Environmental Risks to Infrastructure Innovation funding call

Decision–makers are increasingly faced with the challenge of making our infrastructure resilient and mitigating the effects of extreme weather events and climate change. There is a wealth of data, knowledge and expertise in the UK research base that could address this challenge, but this valuable resource is often difficult to access and requires translating to be more readily used.

NERC is investing £5m into an Innovation Programme driven by the needs of business and decision makers. For more information on the programme please see the Environmental Risks to Infrastructure Innovation Programme page.

NERC is launching an innovation call in this area by inviting expressions of interest (EoI) for short–term feasibility studies and longer–term translational projects. Successful applicants at EoI stage will be asked to submit a full proposal.

Expression of interest form (Word, 46KB)

NERC has a budget of up to £1m to fund proposals on the following themes:

  • Identifying, understanding and quantifying environmental risks to the infrastructure system.
  • Likelihood, effect and impact of multi–hazard combinations on the infrastructure system.
  • Dealing with uncertainty in design, operational and investment decisions.

NERC would particularly welcome projects examining the infrastructure system (the physical, built environment and its key systems: transport; utilities; environmental management; communications) and impacts of the following hazards in the context of the three themes identified above (this list is not meant to be exclusive or exhaustive).
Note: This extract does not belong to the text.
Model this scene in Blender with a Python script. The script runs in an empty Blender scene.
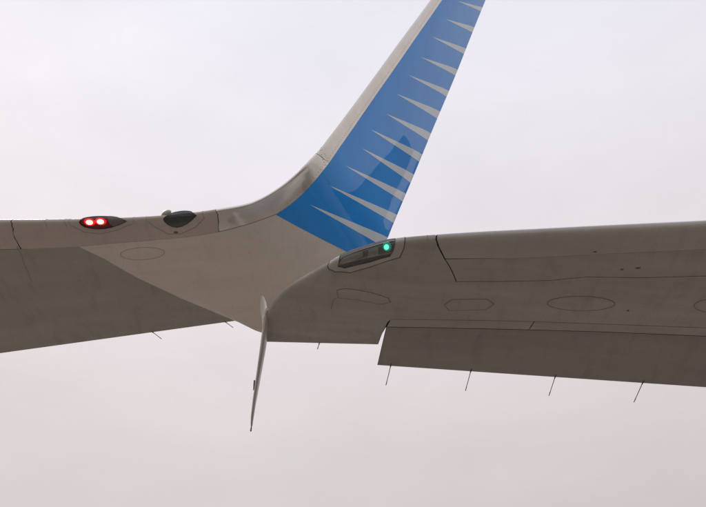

  • erosion: coastal, river and surface scour
  • stability: slope stability, voiding, landslips, subsidence, effects of groundwater
  • extreme sea level rise: increased frequency, scale, likelihood and impact
  • lightning: increased frequency or intensity of electrical storms
  • solar heat: extreme temperature, drought, wild fire
  • wind and gale: increased frequency or intensity and speed
  • flooding: coastal, fluvial, pluvial and groundwater
  • urban heat island effects
  • snow, sleet and blizzard: increased frequency or intensity
  • volcanic ash: increased frequency of threat
  • earthquakes and sub–sea landslips
  • air quality
  • materials durability
  • extreme droughts: impacts of water scarcity and outage/ resource degradation
  • solar storms/flares and space objects.